(Stored dataset items)
....................

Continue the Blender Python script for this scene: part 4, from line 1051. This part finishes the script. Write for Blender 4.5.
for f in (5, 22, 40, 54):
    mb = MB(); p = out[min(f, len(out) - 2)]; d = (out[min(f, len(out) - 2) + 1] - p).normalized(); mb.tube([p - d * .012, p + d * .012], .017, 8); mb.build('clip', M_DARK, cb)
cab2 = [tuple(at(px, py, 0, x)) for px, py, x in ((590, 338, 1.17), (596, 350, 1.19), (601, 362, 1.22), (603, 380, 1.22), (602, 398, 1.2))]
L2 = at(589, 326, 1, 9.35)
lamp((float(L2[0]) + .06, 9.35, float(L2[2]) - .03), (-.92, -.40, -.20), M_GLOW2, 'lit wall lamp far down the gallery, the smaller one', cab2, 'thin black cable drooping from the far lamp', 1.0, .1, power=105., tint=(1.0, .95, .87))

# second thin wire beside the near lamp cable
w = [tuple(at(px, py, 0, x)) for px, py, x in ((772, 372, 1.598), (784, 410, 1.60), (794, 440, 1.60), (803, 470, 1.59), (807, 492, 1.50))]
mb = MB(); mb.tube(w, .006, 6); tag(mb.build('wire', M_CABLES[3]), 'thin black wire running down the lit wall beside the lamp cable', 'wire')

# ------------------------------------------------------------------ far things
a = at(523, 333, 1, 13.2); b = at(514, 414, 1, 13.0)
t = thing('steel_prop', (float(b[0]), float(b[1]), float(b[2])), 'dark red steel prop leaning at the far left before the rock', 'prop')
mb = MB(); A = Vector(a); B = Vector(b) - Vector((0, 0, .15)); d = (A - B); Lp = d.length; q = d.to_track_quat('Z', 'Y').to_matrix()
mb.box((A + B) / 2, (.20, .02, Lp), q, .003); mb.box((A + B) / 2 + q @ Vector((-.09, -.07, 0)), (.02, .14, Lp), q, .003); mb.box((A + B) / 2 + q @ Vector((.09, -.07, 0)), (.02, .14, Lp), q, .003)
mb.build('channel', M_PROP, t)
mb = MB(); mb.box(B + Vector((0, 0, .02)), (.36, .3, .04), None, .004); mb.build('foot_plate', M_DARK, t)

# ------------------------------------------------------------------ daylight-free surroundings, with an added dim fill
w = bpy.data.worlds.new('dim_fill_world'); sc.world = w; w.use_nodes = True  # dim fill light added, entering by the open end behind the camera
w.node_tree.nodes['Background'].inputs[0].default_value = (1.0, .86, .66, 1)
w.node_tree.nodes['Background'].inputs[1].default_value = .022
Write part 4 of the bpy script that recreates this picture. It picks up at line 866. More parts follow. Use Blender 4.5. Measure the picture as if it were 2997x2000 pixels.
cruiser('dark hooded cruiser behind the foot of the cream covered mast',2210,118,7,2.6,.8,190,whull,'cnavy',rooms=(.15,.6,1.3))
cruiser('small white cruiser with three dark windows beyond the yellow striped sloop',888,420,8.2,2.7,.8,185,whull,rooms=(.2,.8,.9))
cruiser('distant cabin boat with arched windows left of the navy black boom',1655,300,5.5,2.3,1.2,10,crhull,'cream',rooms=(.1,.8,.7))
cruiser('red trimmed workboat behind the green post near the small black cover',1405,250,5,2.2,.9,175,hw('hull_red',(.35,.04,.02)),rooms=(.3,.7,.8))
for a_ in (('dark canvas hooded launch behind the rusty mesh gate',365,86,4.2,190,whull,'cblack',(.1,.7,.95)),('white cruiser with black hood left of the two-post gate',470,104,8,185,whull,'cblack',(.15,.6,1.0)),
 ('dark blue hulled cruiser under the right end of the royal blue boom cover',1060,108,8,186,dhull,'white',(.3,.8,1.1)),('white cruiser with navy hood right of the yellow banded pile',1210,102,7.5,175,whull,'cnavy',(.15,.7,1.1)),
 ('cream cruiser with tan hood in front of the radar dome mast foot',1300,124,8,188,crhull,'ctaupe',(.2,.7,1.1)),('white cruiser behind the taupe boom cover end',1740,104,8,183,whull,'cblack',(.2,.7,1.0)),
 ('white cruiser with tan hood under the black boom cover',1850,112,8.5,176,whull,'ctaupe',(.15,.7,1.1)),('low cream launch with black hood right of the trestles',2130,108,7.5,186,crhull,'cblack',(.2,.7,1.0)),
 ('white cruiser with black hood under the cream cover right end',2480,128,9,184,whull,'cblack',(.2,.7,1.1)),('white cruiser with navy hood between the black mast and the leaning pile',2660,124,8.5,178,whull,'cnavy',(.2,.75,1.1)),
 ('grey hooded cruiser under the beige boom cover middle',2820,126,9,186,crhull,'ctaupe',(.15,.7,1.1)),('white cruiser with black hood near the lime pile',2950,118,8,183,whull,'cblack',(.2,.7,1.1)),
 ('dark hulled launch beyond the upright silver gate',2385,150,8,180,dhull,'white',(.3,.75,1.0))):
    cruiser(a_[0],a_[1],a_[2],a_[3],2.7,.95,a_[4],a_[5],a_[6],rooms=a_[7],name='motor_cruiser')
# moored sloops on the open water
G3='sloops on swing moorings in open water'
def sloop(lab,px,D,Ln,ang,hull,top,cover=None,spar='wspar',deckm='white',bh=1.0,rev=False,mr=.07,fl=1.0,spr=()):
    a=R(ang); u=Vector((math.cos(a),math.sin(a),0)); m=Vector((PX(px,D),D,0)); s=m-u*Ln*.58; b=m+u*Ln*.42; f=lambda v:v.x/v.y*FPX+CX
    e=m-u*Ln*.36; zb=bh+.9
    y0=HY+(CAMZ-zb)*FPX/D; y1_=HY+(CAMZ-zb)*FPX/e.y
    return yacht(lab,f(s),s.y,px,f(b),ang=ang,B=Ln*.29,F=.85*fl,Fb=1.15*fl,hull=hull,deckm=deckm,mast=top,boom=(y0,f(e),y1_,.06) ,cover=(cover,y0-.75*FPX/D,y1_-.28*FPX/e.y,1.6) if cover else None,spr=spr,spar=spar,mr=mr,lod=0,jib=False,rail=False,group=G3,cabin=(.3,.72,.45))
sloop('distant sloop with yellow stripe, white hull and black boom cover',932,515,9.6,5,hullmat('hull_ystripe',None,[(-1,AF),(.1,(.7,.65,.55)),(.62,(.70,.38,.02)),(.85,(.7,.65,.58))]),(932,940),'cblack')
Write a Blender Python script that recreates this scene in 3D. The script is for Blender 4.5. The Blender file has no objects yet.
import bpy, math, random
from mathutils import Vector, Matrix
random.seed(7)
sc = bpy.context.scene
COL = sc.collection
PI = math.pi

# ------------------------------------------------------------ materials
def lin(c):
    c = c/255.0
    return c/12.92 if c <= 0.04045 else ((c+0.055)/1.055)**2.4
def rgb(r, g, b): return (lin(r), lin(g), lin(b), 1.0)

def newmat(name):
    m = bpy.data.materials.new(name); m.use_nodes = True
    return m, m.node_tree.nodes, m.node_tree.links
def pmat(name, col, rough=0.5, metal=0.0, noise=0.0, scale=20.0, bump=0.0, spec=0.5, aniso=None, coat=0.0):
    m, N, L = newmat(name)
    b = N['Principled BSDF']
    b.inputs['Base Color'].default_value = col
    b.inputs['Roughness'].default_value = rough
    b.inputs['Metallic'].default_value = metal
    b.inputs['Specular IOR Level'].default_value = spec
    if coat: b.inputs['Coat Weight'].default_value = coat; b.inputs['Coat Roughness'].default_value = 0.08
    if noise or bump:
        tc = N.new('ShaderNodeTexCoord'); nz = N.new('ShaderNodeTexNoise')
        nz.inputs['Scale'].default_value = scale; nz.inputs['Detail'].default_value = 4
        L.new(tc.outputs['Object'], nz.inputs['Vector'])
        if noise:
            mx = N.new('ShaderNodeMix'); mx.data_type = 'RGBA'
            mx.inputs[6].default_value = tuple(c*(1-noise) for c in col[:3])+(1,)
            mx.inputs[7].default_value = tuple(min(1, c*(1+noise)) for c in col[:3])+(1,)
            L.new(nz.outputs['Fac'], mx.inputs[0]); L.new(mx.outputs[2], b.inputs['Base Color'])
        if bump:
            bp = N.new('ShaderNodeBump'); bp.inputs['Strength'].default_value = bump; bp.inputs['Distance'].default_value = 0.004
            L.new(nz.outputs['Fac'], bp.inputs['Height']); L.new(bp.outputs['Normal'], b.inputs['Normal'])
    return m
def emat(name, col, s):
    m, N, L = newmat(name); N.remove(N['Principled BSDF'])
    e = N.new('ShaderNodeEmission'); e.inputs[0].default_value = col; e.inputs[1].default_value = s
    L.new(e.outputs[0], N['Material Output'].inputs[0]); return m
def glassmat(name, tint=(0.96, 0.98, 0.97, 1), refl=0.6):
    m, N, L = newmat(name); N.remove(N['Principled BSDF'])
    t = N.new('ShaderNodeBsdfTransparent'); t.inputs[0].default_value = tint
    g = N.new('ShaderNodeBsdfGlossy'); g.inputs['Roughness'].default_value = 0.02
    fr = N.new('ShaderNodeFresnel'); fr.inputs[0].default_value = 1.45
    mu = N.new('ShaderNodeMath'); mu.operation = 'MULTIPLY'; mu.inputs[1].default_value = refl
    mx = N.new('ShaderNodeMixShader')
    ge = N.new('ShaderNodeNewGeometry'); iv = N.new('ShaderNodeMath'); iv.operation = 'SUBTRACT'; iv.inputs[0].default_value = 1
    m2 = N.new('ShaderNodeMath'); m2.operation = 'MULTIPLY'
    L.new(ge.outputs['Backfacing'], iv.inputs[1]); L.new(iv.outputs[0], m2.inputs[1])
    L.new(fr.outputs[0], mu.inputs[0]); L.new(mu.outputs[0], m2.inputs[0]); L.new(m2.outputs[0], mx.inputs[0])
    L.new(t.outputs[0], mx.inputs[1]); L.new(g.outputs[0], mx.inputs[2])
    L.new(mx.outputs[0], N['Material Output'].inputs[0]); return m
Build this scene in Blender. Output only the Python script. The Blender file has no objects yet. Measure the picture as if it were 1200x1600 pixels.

....................

> _Short problem_: Where a line in the material contains "objects", copy that line.

> _Answer_:
Write a Blender Python script that recreates this scene in 3D. The script is for Blender 4.5. The Blender file has no objects yet.
Build this scene in Blender. Output only the Python script. The Blender file has no objects yet. Measure the picture as if it were 1200x1600 pixels.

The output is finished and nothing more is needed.